### WORK TO BE COMPLETED
Copy out each line of the listing that has the word "picture" in it.
=-=-=
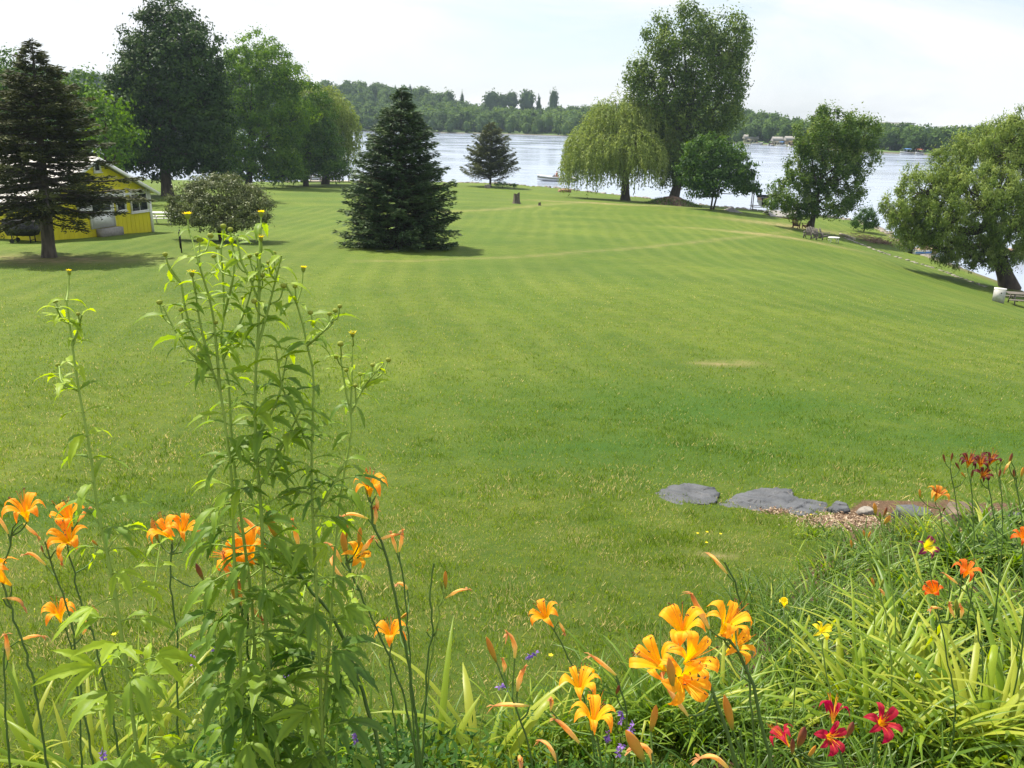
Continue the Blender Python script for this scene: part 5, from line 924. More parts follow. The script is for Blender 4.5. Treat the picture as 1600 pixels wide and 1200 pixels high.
scape('small daylily with a pair of orange buds left of the purple edged bloom', [(1356, 850), (1360, 880), (1366, 930)], 3.4, [('b', 1350, 834, 0, {'l': .035, 'ax': (-.3, 0, 1)}), ('b', 1358, 836, 0, {'l': .035, 'ax': (.2, 0, 1)}), ('b', 1330, 850, 0, {'l': .04, 'ax': (-.2, 0, 1)})], 137, group=GR, mat='stem_l')
scape('small yellow daylily open near the left of the bed', [(1284, 998), (1288, 1030), (1296, 1080)], 2.6, [('f', 1283, 986, 0, {'r': .030, 'ax': (.1, -.6, .7), 'st': False}), ('b', 1259, 996, 0, {'l': .03, 'm': 'bud_g'})], 138, pet='yel', group=GR, mat='stem_l')
scape('small yellow daylily half closed at the left edge of the bed', [(1228, 960), (1234, 990), (1240, 1040)], 2.8, [('f', 1225, 945, 0, {'r': .026, 'ax': (-.2, -.2, 1), 'o': .55, 'st': False}), ('b', 1232, 952, 0, {'l': .03, 'm': 'bud_g'})], 139, pet='yel', group=GR, mat='stem_l')
scape('small yellow green budded daylily between the open yellow and the flame blooms', [(1375, 925), (1385, 970), (1392, 1020)], 2.9, [('b', 1364, 910, 0, {'l': .04, 'ax': (-.4, 0, 1)}), ('b', 1378, 912, 0, {'l': .04, 'm': 'bud_g', 'ax': (.1, 0, 1)}), ('w', 1380, 926, 0, {'l': .03})], 140, group=GR, mat='stem_l')
GM = 'tall maroon daylilies at the right of the bed'
MBt = lambda x, y, ax=(0, 0, 1), l=.042: ('b', x, y, 0, {'l': l, 'm': 'bud_m', 'ax': ax})
scape('tall maroon daylily of closed buds, farthest left of the dark cluster', [(1485, 732), (1492, 770), (1498, 820), (1502, 880)], 3.6, [MBt(1475, 716, (-.4, 0, 1)), MBt(1487, 714), MBt(1496, 728, (-.6, 0, .8)), ('b', 1505, 742, 0, {'l': .035, 'ax': (-.6, 0, .6)})], 141, group=GM)
scape('tall maroon daylily with the left dark bloom of the cluster', [(1515, 745), (1519, 780), (1521, 820), (1522, 870)], 3.6, [('f', 1513, 724, 0, {'r': .045, 'ax': (-.1, -.2, 1)}), MBt(1519, 740)], 142, pet='maroon', group=GM)
scape('tall maroon daylily with two dark blooms in the centre of the cluster', [(1544, 750), (1550, 790), (1556, 830), (1560, 880)], 3.55, [('f', 1532, 726, 0, {'r': .04, 'ax': (-.2, -.2, 1)}), ('f', 1547, 722, .03, {'r': .045, 'ax': (.2, -.1, 1)}), ('f', 1535, 744, -.03, {'r': .038, 'ax': (0, -.5, .8)}), MBt(1543, 736)], 143, pet='maroon', group=GM)
scape('tall maroon daylily of pale green buds right of the dark blooms', [(1563, 750), (1566, 790), (1566, 830), (1564, 880)], 3.5, [('b', 1560, 724, 0, {'l': .03, 'm': 'bud_g'}), ('b', 1566, 722, 0, {'l': .03, 'm': 'bud_g'}), MBt(1562, 740)], 144, group=GM)
scape('tall maroon daylily with a twisted dark withered bloom near the right edge', [(1588, 750), (1594, 790), (1600, 840), (1604, 900)], 3.5, [MBt(1579, 716, (.1, 0, 1), .05), ('w', 1573, 728, 0, {'l': .05, 'ax': (-.3, 0, -.5)}), MBt(1584, 740, (-.3, 0, 1)), ('b', 1597, 738, 0, {'l': .05, 'ax': (0, 0, 1)})], 145, group=GM)
scape('red daylily cut by the right edge of the picture', [(1598, 852), (1600, 890), (1602, 940)], 2.9, [('f', 1598, 840, 0, {'r': .035, 'ax': (-.3, -.3, .8)})], 146, pet='flame', group=GR)
# leaf tufts of the bed: (px, py of the foot, blades, length, width, hue)
TF = [(1290, 985, 70, .34, .008, .35, 'fine dark green tuft behind the open yellow bloom'), (1235, 1060, 75, .36, .008, .34, 'fine dark green tuft below the open yellow bloom'), (1205, 985, 55, .28, .007, .4, 'fine tuft at the lawn edge left of the yellow blooms'),
      (1300, 905, 55, .28, .009, .5, 'small tuft at the lawn edge in front of the mulch'), (1345, 880, 50, .3, .010, .45, 'tuft below the pair of orange buds'), (1395, 915, 55, .36, .012, .5, 'tuft between the yellow budded stalk and the purple edged bloom'),
      (1345, 1130, 42, .5, .017, .86, 'bright yellow green tuft arching left above the deep red blooms'), (1425, 1100, 40, .52, .017, .72, 'upright tuft with broad blades right of the deep red blooms'), (1400, 1000, 50, .4, .013, .55, 'tuft below the green budded stalk'),
      (1455, 1000, 45, .42, .014, .5, 'tuft under the half open flame bloom'), (1530, 1010, 45, .42, .014, .5, 'dark tuft right of the flame blooms'), (1485, 895, 60, .42, .016, .42, 'deep green tuft behind the purple edged bloom'),
      (1525, 885, 60, .44, .019, .33, 'dark broad leaved tuft at the foot of the maroon daylilies'), (1580, 900, 55, .46, .018, .36, 'dark broad leaved tuft at the right edge under the maroon daylilies'), (1440, 850, 45, .34, .010, .8, 'pale yellow green tuft beside the bronze bloom'),
      (1565, 1010, 40, .42, .013, .55, 'tuft at the right edge above the mulch gap'), (1610, 1080, 34, .5, .016, .8, 'striped pale tuft at the right edge'), (1500, 1190, 34, .62, .02, .84, 'large bright tuft with long arching blades in the lower right corner'),
      (1590, 1200, 40, .5, .02, .7, 'tuft in the lower right corner under the arching blades'), (1190, 1140, 50, .4, .011, .5, 'tuft under the large orange cluster'), (1120, 1160, 50, .38, .011, .5, 'tuft left of the mulch patch under the orange cluster'), (1420, 1210, 36, .42, .014, .6, 'tuft at the bottom edge between the red bloom and the corner'),
      (1270, 840, 34, .18, .008, .5, 'short tuft between the mulch and the lawn'), (1180, 900, 0, .2, .008, .5, ''), (1600, 820, 40, .4, .015, .4, 'tuft at the right edge behind the maroon stalks'), (1545, 830, 45, .38, .015, .38, 'tuft in front of the brown boulder')]
for i, (px, py, n, ln, wd, hue, lab) in enumerate(TF):
    if n: tuft('daylily_tuft', lab, hit(px, min(py, 1190)), int(n*1.9), ln*1.18*(.72 if px < 1200 and py > 1100 else 1), wd*1.3, 300+i, hue, (.5, 1.5), cat='plant', group='leaf tufts of the flower bed', rad=.085)
TL = [(120, 1330, 16, .40, .018, .85, 'light green strap leaves at the lower left corner'), (210, 1340, 16, .42, .018, .85, 'light green strap leaves at the foot of the thin leafy stem'), (20, 1300, 12, .34, .016, .8, 'strap leaves at the very left bottom edge'),
      (640, 1290, 30, .3, .010, .6, 'grassy tuft at the foot of the middle stalks'), (735, 1320, 9, .50, .03, .85, 'few broad folded blades at the bottom edge left of centre'), (830, 1270, 40, .32, .011, .6, 'grassy tuft under the twisted withered blooms'),
      (920, 1260, 46, .34, .012, .5, 'leafy tuft beside the vetch'), (1010, 1230, 48, .38, .013, .5, 'leafy tuft at the bottom edge left of the large cluster'), (1070, 1240, 40, .36, .012, .6, 'leafy tuft at the bottom edge below the large cluster'), (510, 1300, 24, .3, .012, .6, 'tuft among the feet of the tall leafy stems')]
for i, (px, py, n, ln, wd, hue, lab) in enumerate(TL): tuft('daylily_tuft', lab, hit(px, py-85), int(n*1.7), ln*1.2, wd, 400+i, hue, (.4, 1.3), cat='plant', group='leaf tufts along the bottom edge', rad=.07)

# --- tall leafy coneflowers
def leaflet(mb, b_, d_, up, ln, wd, r, a, droop=.5, lobes=3):
    """toothed lance shaped leaf with a folded midrib"""
    d_ = norm(np.asarray(d_, float)); m = 12; P = []; q = np.asarray(b_, float).copy(); dd = d_.copy()
    for i in range(m): P.append(q.copy()); dd = norm(dd+np.array([0, 0, -droop*.13])); q = q+dd*ln/(m-1)
    P = np.array(P); t_ = np.linspace(0, 1, m); w_ = np.interp(t_, [0, .08, .3, .45, .7, 1], [.04, .4, .95, 1, .6, .0])*wd/2; side = norm(np.cross(d_, up)); T = norm(np.gradient(P, axis=0)); S_ = norm(side-(T*side).sum(1)[:, None]*T); Nn = np.cross(S_, T); w_ = w_*(1+.14*np.where(np.arange(m) % 2, 1, -1))
    wave = .1*np.sin(t_*9+r.uniform(0, 6))[:, None]*wd; fw = w_[:, None]; sh = T*(-.25*fw)
    G = np.stack([P-S_*fw+Nn*(fw*.32+wave*.4)-sh*np.where(np.arange(m) % 2, 1, 0)[:, None], P-S_*fw*.5+Nn*fw*.22, P, P+S_*fw*.5+Nn*fw*.22, P+S_*fw+Nn*(fw*.32-wave*.4)-sh*np.where(np.arange(m) % 2, 1, 0)[:, None]], 1)
    mb.grid(G, np.broadcast_to(np.array([0, .03, -.08, .03, 0])[None]+a+.0*t_[:, None], (m, 5)))
def compound(mb, sm, p, az, el, ln, r, a, lob):
    d_ = norm(np.array([math.cos(az), math.sin(az)*.8, math.tan(el)])); up = norm(np.array([0, 0, 1.])+r.normal(size=3)*.35); dr = r.uniform(.5, 1.7); pe = p+d_*ln*.34
    if lob == 1: leaflet(mb, p+d_*ln*.06, d_, up, ln*.95, ln*.22, r, a, dr); sm.tube([p, p+d_*ln*.08], [.0016, .001], 4, a=.8, cap=False); return
    sm.tube([p, (p+pe)/2+[0, 0, .003], pe], [.0018, .0014, .001], 4, a=.8, cap=False); side = norm(np.cross(d_, up))
    leaflet(mb, pe, d_, up, ln*.70, ln*.16, r, a, dr)
    for s_ in (-1, 1):
        leaflet(mb, pe-d_*ln*.02, norm(d_+side*s_*r.uniform(.6, .85)), up, ln*.56*r.uniform(.85, 1.1), ln*.115, r, a+r.normal()*.04, dr)
        if lob > 3: leaflet(mb, p+d_*ln*.2, norm(d_*.8+side*s_*1.05), up, ln*.42, ln*.10, r, a+r.normal()*.04, dr)
def cone_head(t_, c, ax, rad, r, full=1.0):
    h, v, ax = frame(ax); mb = MB()
    for k in range(34):
        u = k/34; az = k*2.4; rr = rad*(.25+.75*u)*r.uniform(.85, 1.1); el = (1-u)*1.1+.45; d_ = norm((h*math.cos(az)+v*math.sin(az))*math.cos(el)+ax*math.sin(el)); b_ = c+(h*math.cos(az)+v*math.sin(az))*rad*.35*u; mb.leaves((b_)[None], d_[None], (ax*.6-(h*math.cos(az)+v*math.sin(az)))[None], rr*.95*full, rad*.34, r.uniform(.1, 1))
    o = mb.build('flower_head', M['yel'], t_); mb = MB(); mb.lathe(c, [(.0015, -.009), (rad*.45, -.005), (rad*.55, 0), (rad*.35, rad*.4), (0, rad*.5)], 10, axis=ax); mb.build('disk', M['bud_g'], o, smooth=True)
def cone_bud(t_, c, ax, rad, r):
    mb = MB(); mb.lathe(c, [(.0015, -rad*.9), (rad*.8, -rad*.6), (rad, 0), (rad*.8, rad*.5), (0, rad*.75)], 9, axis=ax, a=.9); h, v, ax = frame(ax)
    for k in range(7): az = k*.9; d_ = norm((h*math.cos(az)+v*math.sin(az))+ax*.3); mb.leaves((c-ax*rad*.6)[None], d_[None], ax[None], rad*1.5, rad*.6, .3)
    mb.build('bud', M['bud_g'], t_, smooth=True)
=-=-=
### FINISHED TASK
Continue the Blender Python script for this scene: part 5, from line 924. More parts follow. The script is for Blender 4.5. Treat the picture as 1600 pixels wide and 1200 pixels high.
scape('red daylily cut by the right edge of the picture', [(1598, 852), (1600, 890), (1602, 940)], 2.9, [('f', 1598, 840, 0, {'r': .035, 'ax': (-.3, -.3, .8)})], 146, pet='flame', group=GR)